**What you have to do:** Up to and including the line containing "tag(sp, 'plain tan", please reproduce the lines of the listing below, starting from the top.

**Given data:**
* * *

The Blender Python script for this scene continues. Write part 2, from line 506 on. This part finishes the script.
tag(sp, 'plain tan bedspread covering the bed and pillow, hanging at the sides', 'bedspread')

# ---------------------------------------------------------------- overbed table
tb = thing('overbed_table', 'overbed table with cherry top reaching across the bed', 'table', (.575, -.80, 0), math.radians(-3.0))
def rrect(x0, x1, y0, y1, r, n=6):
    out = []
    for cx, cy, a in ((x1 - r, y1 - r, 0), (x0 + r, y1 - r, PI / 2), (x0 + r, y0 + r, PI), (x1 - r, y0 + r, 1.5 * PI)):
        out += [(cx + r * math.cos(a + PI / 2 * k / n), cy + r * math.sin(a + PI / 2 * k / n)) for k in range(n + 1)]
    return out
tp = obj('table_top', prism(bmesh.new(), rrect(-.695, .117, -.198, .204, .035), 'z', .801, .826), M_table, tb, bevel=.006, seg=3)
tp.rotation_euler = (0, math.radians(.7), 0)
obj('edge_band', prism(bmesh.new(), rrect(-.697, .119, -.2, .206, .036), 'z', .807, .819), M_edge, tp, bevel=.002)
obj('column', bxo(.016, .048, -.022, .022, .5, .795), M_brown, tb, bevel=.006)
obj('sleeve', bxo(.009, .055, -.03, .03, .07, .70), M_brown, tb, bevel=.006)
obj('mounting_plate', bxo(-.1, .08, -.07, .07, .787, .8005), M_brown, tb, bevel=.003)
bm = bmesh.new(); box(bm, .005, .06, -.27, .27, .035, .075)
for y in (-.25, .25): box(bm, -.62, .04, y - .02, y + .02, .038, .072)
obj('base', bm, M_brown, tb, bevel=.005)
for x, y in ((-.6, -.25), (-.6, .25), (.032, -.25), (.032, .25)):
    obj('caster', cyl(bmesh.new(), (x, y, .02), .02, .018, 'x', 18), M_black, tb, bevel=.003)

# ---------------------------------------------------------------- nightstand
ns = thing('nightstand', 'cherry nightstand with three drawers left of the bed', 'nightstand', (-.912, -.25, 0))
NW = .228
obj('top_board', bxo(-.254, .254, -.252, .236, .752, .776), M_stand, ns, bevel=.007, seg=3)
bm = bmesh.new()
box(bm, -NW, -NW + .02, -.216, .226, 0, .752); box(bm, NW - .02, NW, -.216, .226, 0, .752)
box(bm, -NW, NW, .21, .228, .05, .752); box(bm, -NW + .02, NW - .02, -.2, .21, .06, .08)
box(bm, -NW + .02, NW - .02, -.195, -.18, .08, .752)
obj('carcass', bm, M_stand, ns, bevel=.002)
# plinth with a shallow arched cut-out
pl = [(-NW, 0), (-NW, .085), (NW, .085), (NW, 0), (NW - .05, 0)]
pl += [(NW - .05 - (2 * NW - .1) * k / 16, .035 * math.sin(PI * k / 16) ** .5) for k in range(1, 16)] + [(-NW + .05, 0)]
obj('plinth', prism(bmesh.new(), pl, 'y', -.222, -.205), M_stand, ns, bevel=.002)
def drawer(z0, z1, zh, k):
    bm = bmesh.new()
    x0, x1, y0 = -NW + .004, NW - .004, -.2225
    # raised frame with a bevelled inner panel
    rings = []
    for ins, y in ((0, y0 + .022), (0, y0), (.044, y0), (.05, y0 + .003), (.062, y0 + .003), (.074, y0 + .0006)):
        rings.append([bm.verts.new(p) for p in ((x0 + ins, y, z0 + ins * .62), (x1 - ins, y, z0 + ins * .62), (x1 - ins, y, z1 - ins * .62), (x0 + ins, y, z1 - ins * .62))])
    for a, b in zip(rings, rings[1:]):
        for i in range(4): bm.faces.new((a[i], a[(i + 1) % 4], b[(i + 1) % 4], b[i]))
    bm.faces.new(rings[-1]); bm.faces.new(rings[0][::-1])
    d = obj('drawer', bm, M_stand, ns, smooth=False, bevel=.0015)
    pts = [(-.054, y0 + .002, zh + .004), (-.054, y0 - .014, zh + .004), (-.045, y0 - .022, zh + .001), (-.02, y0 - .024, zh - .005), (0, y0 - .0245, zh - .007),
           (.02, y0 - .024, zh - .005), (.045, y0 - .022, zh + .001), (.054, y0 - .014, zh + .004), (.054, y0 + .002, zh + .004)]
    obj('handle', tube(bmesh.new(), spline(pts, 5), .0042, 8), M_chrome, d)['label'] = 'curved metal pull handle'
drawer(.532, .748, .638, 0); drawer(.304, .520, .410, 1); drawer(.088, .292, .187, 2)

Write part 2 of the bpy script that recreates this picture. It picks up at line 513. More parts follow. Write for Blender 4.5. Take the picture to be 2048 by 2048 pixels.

* * *

**The answer:**
The Blender Python script for this scene continues. Write part 2, from line 506 on. This part finishes the script.
tag(sp, 'plain tan bedspread covering the bed and pillow, hanging at the sides', 'bedspread')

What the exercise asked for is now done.